* [Stated goal]
Make an exact copy of the listing below.

* [Data extract]
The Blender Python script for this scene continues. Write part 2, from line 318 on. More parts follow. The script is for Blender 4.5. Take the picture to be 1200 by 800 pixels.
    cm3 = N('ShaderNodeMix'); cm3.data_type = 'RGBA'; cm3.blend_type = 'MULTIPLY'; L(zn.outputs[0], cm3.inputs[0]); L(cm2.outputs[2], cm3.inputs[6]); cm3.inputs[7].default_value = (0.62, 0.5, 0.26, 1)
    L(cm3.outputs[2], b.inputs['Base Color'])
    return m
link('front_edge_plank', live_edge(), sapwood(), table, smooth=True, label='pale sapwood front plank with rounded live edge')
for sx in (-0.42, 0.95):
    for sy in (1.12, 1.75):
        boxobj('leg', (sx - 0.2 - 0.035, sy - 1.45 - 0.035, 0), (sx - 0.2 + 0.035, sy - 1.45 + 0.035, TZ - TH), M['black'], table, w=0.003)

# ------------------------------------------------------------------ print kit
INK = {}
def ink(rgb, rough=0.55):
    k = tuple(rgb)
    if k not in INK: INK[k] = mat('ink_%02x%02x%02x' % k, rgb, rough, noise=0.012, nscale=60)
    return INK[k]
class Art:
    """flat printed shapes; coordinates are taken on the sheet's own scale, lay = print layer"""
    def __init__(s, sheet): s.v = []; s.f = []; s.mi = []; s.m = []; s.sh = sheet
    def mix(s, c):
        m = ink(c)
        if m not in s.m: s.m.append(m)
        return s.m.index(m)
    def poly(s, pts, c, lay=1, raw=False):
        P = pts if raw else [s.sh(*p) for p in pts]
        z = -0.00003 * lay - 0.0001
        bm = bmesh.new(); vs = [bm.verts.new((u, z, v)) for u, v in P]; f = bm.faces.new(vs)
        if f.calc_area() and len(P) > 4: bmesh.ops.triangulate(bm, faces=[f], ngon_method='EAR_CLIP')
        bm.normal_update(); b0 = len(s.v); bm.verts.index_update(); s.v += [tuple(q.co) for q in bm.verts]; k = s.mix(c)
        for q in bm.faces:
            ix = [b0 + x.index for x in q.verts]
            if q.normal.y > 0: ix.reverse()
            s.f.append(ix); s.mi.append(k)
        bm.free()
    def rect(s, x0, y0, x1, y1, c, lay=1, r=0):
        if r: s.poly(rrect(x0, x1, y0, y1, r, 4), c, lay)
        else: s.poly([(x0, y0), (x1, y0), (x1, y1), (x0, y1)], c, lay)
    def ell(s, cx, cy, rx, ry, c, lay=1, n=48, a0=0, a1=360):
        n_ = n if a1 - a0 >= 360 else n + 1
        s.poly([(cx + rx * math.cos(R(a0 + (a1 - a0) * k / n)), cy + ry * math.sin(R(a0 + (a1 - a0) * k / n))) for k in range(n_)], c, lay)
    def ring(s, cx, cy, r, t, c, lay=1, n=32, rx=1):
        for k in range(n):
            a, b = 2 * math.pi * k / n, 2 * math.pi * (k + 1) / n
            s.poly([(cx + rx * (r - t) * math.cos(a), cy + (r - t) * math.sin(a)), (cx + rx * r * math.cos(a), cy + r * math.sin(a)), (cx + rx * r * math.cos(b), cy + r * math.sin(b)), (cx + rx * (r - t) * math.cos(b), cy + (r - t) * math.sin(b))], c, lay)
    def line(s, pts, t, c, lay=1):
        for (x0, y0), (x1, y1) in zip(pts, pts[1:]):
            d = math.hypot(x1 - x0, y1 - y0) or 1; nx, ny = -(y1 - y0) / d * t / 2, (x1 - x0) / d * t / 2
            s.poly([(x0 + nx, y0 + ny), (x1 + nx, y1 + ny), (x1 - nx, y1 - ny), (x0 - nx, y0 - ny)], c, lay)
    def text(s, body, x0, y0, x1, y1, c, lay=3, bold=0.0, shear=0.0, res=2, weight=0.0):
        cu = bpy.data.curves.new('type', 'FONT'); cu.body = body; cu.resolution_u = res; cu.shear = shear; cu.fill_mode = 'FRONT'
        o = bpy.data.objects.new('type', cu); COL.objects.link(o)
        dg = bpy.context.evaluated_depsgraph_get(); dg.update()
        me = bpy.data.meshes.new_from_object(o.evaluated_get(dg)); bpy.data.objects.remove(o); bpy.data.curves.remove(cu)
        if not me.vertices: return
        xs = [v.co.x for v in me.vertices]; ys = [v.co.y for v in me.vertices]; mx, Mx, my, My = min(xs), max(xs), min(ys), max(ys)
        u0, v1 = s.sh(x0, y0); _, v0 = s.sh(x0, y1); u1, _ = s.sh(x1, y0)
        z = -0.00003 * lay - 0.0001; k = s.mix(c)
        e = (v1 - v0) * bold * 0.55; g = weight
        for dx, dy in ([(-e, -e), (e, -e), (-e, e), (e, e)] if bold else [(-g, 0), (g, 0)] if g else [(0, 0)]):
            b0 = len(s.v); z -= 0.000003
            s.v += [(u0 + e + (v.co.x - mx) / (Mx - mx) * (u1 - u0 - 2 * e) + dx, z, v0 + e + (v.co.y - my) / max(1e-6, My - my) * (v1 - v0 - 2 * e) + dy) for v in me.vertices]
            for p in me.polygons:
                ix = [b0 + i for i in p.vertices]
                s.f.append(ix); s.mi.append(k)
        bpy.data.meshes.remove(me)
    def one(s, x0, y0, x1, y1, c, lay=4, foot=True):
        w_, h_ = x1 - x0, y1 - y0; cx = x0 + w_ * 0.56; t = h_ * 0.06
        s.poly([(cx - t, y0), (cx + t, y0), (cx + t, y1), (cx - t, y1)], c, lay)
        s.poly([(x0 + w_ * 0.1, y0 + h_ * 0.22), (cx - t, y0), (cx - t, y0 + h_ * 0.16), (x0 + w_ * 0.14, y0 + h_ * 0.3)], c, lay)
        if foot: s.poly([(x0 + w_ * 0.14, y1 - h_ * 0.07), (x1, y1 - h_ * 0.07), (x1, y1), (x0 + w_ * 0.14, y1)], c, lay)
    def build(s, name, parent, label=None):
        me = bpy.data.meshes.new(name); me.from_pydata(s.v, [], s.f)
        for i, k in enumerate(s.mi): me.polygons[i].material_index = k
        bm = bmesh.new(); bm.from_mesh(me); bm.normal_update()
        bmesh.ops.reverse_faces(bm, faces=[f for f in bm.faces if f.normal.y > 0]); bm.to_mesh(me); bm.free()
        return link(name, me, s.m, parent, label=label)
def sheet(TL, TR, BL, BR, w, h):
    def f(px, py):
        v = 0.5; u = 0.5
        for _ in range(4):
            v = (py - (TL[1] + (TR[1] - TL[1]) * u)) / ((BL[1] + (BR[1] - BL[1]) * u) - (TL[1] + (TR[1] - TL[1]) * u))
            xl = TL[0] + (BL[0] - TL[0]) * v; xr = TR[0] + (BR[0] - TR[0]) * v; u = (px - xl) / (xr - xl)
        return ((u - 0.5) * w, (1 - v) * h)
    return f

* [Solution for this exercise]
The Blender Python script for this scene continues. Write part 2, from line 318 on. More parts follow. The script is for Blender 4.5. Take the picture to be 1200 by 800 pixels.
    cm3 = N('ShaderNodeMix'); cm3.data_type = 'RGBA'; cm3.blend_type = 'MULTIPLY'; L(zn.outputs[0], cm3.inputs[0]); L(cm2.outputs[2], cm3.inputs[6]); cm3.inputs[7].default_value = (0.62, 0.5, 0.26, 1)
    L(cm3.outputs[2], b.inputs['Base Color'])
    return m
link('front_edge_plank', live_edge(), sapwood(), table, smooth=True, label='pale sapwood front plank with rounded live edge')
for sx in (-0.42, 0.95):
    for sy in (1.12, 1.75):
        boxobj('leg', (sx - 0.2 - 0.035, sy - 1.45 - 0.035, 0), (sx - 0.2 + 0.035, sy - 1.45 + 0.035, TZ - TH), M['black'], table, w=0.003)

# ------------------------------------------------------------------ print kit
INK = {}
def ink(rgb, rough=0.55):
    k = tuple(rgb)
    if k not in INK: INK[k] = mat('ink_%02x%02x%02x' % k, rgb, rough, noise=0.012, nscale=60)
    return INK[k]
class Art:
    """flat printed shapes; coordinates are taken on the sheet's own scale, lay = print layer"""
    def __init__(s, sheet): s.v = []; s.f = []; s.mi = []; s.m = []; s.sh = sheet
    def mix(s, c):
        m = ink(c)
        if m not in s.m: s.m.append(m)
        return s.m.index(m)
    def poly(s, pts, c, lay=1, raw=False):
        P = pts if raw else [s.sh(*p) for p in pts]
        z = -0.00003 * lay - 0.0001
        bm = bmesh.new(); vs = [bm.verts.new((u, z, v)) for u, v in P]; f = bm.faces.new(vs)
        if f.calc_area() and len(P) > 4: bmesh.ops.triangulate(bm, faces=[f], ngon_method='EAR_CLIP')
        bm.normal_update(); b0 = len(s.v); bm.verts.index_update(); s.v += [tuple(q.co) for q in bm.verts]; k = s.mix(c)
        for q in bm.faces:
            ix = [b0 + x.index for x in q.verts]
            if q.normal.y > 0: ix.reverse()
            s.f.append(ix); s.mi.append(k)
        bm.free()
    def rect(s, x0, y0, x1, y1, c, lay=1, r=0):
        if r: s.poly(rrect(x0, x1, y0, y1, r, 4), c, lay)
        else: s.poly([(x0, y0), (x1, y0), (x1, y1), (x0, y1)], c, lay)
    def ell(s, cx, cy, rx, ry, c, lay=1, n=48, a0=0, a1=360):
        n_ = n if a1 - a0 >= 360 else n + 1
        s.poly([(cx + rx * math.cos(R(a0 + (a1 - a0) * k / n)), cy + ry * math.sin(R(a0 + (a1 - a0) * k / n))) for k in range(n_)], c, lay)
    def ring(s, cx, cy, r, t, c, lay=1, n=32, rx=1):
        for k in range(n):
            a, b = 2 * math.pi * k / n, 2 * math.pi * (k + 1) / n
            s.poly([(cx + rx * (r - t) * math.cos(a), cy + (r - t) * math.sin(a)), (cx + rx * r * math.cos(a), cy + r * math.sin(a)), (cx + rx * r * math.cos(b), cy + r * math.sin(b)), (cx + rx * (r - t) * math.cos(b), cy + (r - t) * math.sin(b))], c, lay)
    def line(s, pts, t, c, lay=1):
        for (x0, y0), (x1, y1) in zip(pts, pts[1:]):
            d = math.hypot(x1 - x0, y1 - y0) or 1; nx, ny = -(y1 - y0) / d * t / 2, (x1 - x0) / d * t / 2
            s.poly([(x0 + nx, y0 + ny), (x1 + nx, y1 + ny), (x1 - nx, y1 - ny), (x0 - nx, y0 - ny)], c, lay)
    def text(s, body, x0, y0, x1, y1, c, lay=3, bold=0.0, shear=0.0, res=2, weight=0.0):
        cu = bpy.data.curves.new('type', 'FONT'); cu.body = body; cu.resolution_u = res; cu.shear = shear; cu.fill_mode = 'FRONT'
        o = bpy.data.objects.new('type', cu); COL.objects.link(o)
        dg = bpy.context.evaluated_depsgraph_get(); dg.update()
        me = bpy.data.meshes.new_from_object(o.evaluated_get(dg)); bpy.data.objects.remove(o); bpy.data.curves.remove(cu)
        if not me.vertices: return
        xs = [v.co.x for v in me.vertices]; ys = [v.co.y for v in me.vertices]; mx, Mx, my, My = min(xs), max(xs), min(ys), max(ys)
        u0, v1 = s.sh(x0, y0); _, v0 = s.sh(x0, y1); u1, _ = s.sh(x1, y0)
        z = -0.00003 * lay - 0.0001; k = s.mix(c)
        e = (v1 - v0) * bold * 0.55; g = weight
        for dx, dy in ([(-e, -e), (e, -e), (-e, e), (e, e)] if bold else [(-g, 0), (g, 0)] if g else [(0, 0)]):
            b0 = len(s.v); z -= 0.000003
            s.v += [(u0 + e + (v.co.x - mx) / (Mx - mx) * (u1 - u0 - 2 * e) + dx, z, v0 + e + (v.co.y - my) / max(1e-6, My - my) * (v1 - v0 - 2 * e) + dy) for v in me.vertices]
            for p in me.polygons:
                ix = [b0 + i for i in p.vertices]
                s.f.append(ix); s.mi.append(k)
        bpy.data.meshes.remove(me)
    def one(s, x0, y0, x1, y1, c, lay=4, foot=True):
        w_, h_ = x1 - x0, y1 - y0; cx = x0 + w_ * 0.56; t = h_ * 0.06
        s.poly([(cx - t, y0), (cx + t, y0), (cx + t, y1), (cx - t, y1)], c, lay)
        s.poly([(x0 + w_ * 0.1, y0 + h_ * 0.22), (cx - t, y0), (cx - t, y0 + h_ * 0.16), (x0 + w_ * 0.14, y0 + h_ * 0.3)], c, lay)
        if foot: s.poly([(x0 + w_ * 0.14, y1 - h_ * 0.07), (x1, y1 - h_ * 0.07), (x1, y1), (x0 + w_ * 0.14, y1)], c, lay)
    def build(s, name, parent, label=None):
        me = bpy.data.meshes.new(name); me.from_pydata(s.v, [], s.f)
        for i, k in enumerate(s.mi): me.polygons[i].material_index = k
        bm = bmesh.new(); bm.from_mesh(me); bm.normal_update()
        bmesh.ops.reverse_faces(bm, faces=[f for f in bm.faces if f.normal.y > 0]); bm.to_mesh(me); bm.free()
        return link(name, me, s.m, parent, label=label)
def sheet(TL, TR, BL, BR, w, h):
    def f(px, py):
        v = 0.5; u = 0.5
        for _ in range(4):
            v = (py - (TL[1] + (TR[1] - TL[1]) * u)) / ((BL[1] + (BR[1] - BL[1]) * u) - (TL[1] + (TR[1] - TL[1]) * u))
            xl = TL[0] + (BL[0] - TL[0]) * v; xr = TR[0] + (BR[0] - TR[0]) * v; u = (px - xl) / (xr - xl)
        return ((u - 0.5) * w, (1 - v) * h)
    return f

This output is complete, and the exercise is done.